Discovery story Blazing SpaceX Rocket Suffered 'Max' Damage The SpaceX Falcon rocket that landed on an ocean platform after catapulting a communications satellite toward orbit sustained heavy damage due to its extremely high speed, says company founder and chief executive Elon Musk. Before the May 6 launch, SpaceX downplayed chances the rocket’s first-stage would even be able to repeat the successful ocean landing of the previous mission, a cargo run to the International Space Station for NASA. The May 6 mission delivered a hefty TV broadcasting satellite into an orbit about 22,000 miles above Earth. The space station’s altitude is about 250 miles. The extra speed required for the satellite-delivery flight meant the returning rocket experienced five times more heating than the previous booster. “Most recent rocket took max damage, due to (very) high entry velocity,” Musk posted on Twitter. When the rocket’s primary stage separated from the second-stage about 2.5 minutes after liftoff, it was zipping along at 5,220 mph, or about 1.5 miles per second. After coasting to an altitude 76 miles above Earth, the rocket slammed into the atmosphere at Mach 5.7. With a half-mile left to go, the rocket ignited three of its nine engines to shave its speed from 441 mph to 134 mph in three seconds. With one engine still burning and running out of fuel, the rocket, now traveling at about 2.5 mph, settled itself onto a platform floating in the Atlantic Ocean east of its Cape Canaveral, Florida, launch site. The scorched booster likely won’t be flying again. Instead, it “will be our life leader for ground tests to confirm others are good,” Musk wrote on Twitter.

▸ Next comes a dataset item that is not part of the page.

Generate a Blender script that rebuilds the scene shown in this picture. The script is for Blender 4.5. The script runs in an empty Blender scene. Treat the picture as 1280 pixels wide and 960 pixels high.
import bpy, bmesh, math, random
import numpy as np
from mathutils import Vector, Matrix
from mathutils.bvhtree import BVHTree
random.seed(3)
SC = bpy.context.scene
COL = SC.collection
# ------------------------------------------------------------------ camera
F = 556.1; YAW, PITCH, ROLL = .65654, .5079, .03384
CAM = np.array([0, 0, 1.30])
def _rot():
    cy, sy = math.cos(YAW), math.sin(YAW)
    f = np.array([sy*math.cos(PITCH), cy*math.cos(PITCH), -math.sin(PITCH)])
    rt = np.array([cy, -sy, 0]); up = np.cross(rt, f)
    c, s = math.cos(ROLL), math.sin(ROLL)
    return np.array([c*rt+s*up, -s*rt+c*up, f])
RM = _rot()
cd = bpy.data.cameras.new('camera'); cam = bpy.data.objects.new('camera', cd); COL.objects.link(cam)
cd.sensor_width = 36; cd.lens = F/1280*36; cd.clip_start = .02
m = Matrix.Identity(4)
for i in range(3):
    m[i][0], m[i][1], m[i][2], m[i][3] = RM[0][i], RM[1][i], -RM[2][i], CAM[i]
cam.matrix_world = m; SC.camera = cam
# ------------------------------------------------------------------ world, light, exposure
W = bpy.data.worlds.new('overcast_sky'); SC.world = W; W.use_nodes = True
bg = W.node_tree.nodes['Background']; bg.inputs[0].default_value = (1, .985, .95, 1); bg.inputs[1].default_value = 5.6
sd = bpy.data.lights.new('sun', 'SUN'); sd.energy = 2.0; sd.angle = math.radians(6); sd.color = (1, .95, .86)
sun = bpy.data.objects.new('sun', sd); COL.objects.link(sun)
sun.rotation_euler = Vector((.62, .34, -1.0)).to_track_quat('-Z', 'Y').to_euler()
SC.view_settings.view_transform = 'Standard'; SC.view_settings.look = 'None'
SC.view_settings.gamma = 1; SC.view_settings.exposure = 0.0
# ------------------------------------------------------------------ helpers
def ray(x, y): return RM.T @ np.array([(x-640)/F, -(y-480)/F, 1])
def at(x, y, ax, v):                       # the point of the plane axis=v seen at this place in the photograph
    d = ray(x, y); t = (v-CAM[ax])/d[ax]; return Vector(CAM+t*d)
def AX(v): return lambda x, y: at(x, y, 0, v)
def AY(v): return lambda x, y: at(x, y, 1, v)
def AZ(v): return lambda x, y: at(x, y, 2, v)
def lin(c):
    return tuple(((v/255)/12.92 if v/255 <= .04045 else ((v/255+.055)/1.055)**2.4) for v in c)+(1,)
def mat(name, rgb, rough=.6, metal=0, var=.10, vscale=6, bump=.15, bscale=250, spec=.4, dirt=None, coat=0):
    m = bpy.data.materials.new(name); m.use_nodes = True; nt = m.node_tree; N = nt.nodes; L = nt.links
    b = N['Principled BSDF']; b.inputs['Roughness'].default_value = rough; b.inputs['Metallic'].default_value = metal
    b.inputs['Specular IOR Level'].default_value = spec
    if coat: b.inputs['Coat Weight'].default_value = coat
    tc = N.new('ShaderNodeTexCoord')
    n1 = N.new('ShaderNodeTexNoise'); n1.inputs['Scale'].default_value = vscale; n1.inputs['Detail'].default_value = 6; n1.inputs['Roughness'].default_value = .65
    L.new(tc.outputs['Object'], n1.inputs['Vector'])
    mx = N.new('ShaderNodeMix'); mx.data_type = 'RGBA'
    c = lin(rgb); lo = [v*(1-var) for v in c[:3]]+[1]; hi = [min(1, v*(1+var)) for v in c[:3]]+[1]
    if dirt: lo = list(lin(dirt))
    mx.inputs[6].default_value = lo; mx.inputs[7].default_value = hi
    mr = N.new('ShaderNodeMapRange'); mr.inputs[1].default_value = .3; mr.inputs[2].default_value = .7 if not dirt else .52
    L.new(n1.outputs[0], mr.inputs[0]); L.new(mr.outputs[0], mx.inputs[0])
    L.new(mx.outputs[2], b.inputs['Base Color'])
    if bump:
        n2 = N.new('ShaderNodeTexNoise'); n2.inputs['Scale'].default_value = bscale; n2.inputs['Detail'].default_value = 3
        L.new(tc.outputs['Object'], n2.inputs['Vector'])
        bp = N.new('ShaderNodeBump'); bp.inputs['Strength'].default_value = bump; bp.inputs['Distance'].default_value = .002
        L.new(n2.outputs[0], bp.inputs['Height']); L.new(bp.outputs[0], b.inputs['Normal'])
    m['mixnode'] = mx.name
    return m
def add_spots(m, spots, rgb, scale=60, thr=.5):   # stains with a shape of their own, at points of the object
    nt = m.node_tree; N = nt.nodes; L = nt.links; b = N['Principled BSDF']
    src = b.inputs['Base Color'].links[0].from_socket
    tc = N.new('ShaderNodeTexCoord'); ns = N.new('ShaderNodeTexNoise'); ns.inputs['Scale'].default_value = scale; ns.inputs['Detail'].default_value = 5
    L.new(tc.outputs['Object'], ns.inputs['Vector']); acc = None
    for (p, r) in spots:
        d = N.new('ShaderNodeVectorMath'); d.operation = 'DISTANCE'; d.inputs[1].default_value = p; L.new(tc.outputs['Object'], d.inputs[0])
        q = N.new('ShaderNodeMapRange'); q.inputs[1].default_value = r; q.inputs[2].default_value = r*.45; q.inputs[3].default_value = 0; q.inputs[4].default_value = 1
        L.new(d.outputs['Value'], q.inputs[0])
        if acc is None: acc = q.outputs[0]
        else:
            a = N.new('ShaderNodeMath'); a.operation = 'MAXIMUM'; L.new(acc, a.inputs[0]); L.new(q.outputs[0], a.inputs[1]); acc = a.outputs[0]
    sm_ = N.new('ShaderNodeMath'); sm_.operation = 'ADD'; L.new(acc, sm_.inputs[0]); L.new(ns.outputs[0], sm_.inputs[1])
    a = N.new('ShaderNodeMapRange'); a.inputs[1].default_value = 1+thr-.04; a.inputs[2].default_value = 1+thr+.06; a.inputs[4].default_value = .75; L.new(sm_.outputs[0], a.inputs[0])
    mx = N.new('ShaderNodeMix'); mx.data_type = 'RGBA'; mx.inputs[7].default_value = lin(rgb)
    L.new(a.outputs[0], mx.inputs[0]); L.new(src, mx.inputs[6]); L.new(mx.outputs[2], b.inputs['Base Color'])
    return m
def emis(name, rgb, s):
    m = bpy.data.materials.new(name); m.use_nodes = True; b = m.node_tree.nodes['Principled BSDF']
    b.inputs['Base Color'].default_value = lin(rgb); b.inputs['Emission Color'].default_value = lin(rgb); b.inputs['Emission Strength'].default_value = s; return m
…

Okay, so a regular rocket can barely survive reverse re-entry at Mach 5.7, which is good to know.
Seems to me that if they'd partially deploy their landing legs prior to re-entry they could create a lot more drag.
SpaceX had another perfect launch and drone ship landing, just a month after the last one. It's becoming routine. They did slightly bend one of the legs on touchdown, but they can straighten it out with a hammer and some Bondo.
The Livestream, which should start about 12:25 AM or so. They're going to try and fly it back to the Cape.
reports of the twin sonic boom from the returning booster make me wonder if Elon will have a PR problem when the frequency (of landings) picks up...
That is a definite concern. On the other hand if it gets to the point where boosters are returning enough to be a regular annoyance then that activity which will be bringing a lot of jobs to the area.
My friend heard the launch. He lives in Tampa. Compared to that a sonic boom isn't such a big deal once they get used to it. Oddly, spacecraft are the only vehicle allowed to go supersonic below 35,000 feet outside of military test ranges, although my housemate's cousin's husband once bought new windows for the town of Rachel Nevada after his navigation error resulted in a low-altitude supersonic pass over it in his B-1B. So of course they called him "Rachel" after that. His wife, also a B-1B pilot, was called "Puffs" because she bawled her eyes out at an airshow in Florida when she stepped across the yellow line that nobody is supposed to step across. The airmen who guard the yellow line have one job, and by gosh they're going to do it well.
As it does, Congress needs to ask some tough questions about SLS, which is going to crash four extremely expensive RS-25 engines into the ocean with every flight. NASA hopes to keep the cost to $60 million per engine. That's $240 million dumped in the ocean per flight, along with another $30 million for the two 5-segment SRBs. Of course there's nothing NASA could do about it except start over, because their design takes the first stage almost all the way to orbit, making re-entry and landing completely impractical (it would nearly be an SSTO, requiring heavy thermal protection).